PDF format is at: December 20,2020 Adult Sunday School

ADULT SUNDAY SCHOOL…………. The Wired Word discussions have been excellent in the past weeks. We spend time in discussion. We spend time in God’s Word and we simply connect.

And the topic? Check out this article below: 

120 Volunteer to Serve 10-Year Sentence for Nigerian Teen

Welcome

Review of last Week

In the News

On September 25, Piotr Cywinski, the director of the Auschwitz-Birkenau Memorial in Poland, wrote an open letter asking Nigerian President Muhammadu Buhari to pardon 13-year-old Omar Farouq for the crime of blasphemy (or “publicly insulting” Allah) he purportedly committed during a dispute with a friend.

“However, if it turns out that the words of this child absolutely require 120 months of imprisonment, and even you are not able to change that,” the director wrote, “I suggest that in place of the child, 120 adult volunteers from all over the world, gathered by us — myself personally among them — should each serve a month in a Nigerian prison.” 

“In total, the price for the child’s transgression will be the same, and we will avoid the worst,” Cywinski continued.

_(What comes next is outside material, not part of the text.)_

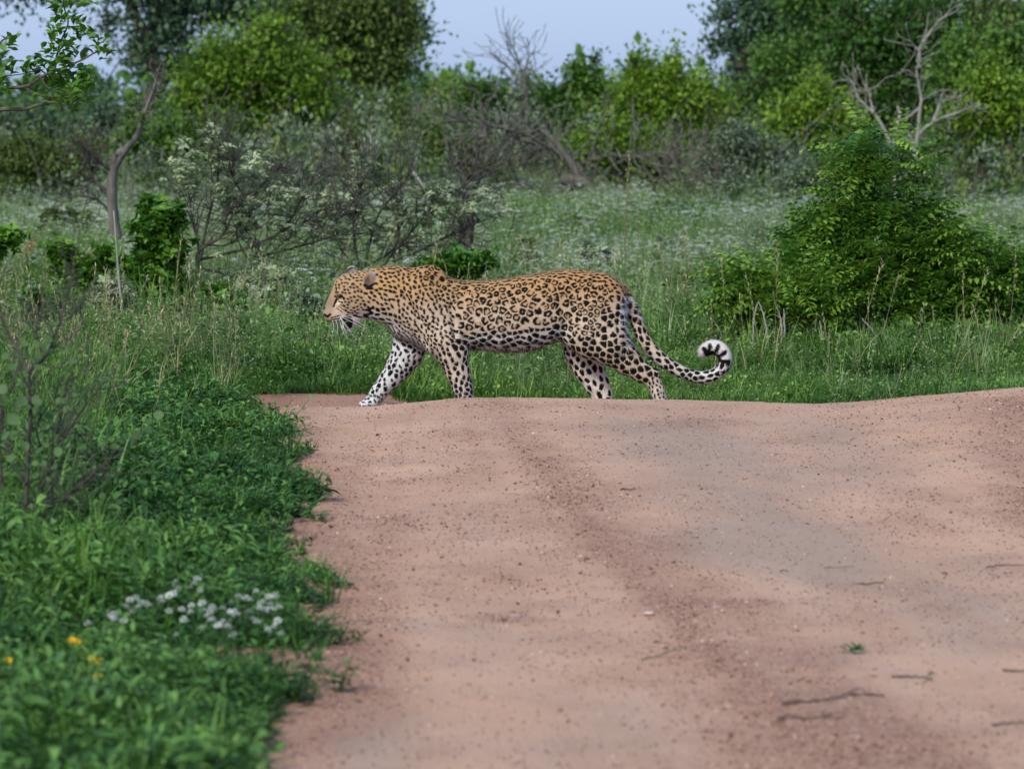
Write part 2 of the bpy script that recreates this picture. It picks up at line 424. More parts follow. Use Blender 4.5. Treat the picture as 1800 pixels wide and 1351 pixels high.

In August, a sharia court in Kano, Nigeria’s second-largest city, located in the predominantly Muslim northern region of the country, sentenced to the boy to 10 years forced hard labor in prison. In one-third of Nigeria’s 36 states, Islamic sharia law, which allows capital punishment for the crime of blasphemy, is in effect.

Cywinski said he hoped that an appeal to show Farouq mercy might resonate with the Nigerian leader, who visited the Auschwitz-Birkenau Memorial in 2018 to pay his respects to victims of the Holocaust.

“As the director of the Auschwitz Memorial, that commemorates the victims and preserves the remains of the German Nazi concentration and extermination camp, where children were imprisoned and murdered, I cannot remain indifferent to this disgraceful sentence for humanity,” Cywinski wrote in his letter. 

“[The boy] should not be subjected to the loss of the entirety of his youth, be deprived of opportunities and stigmatized physically, emotionally and educationally for the rest of his life,” Cywinski added, arguing that “whatever the boy said, just because of his age he cannot be held fully responsible.”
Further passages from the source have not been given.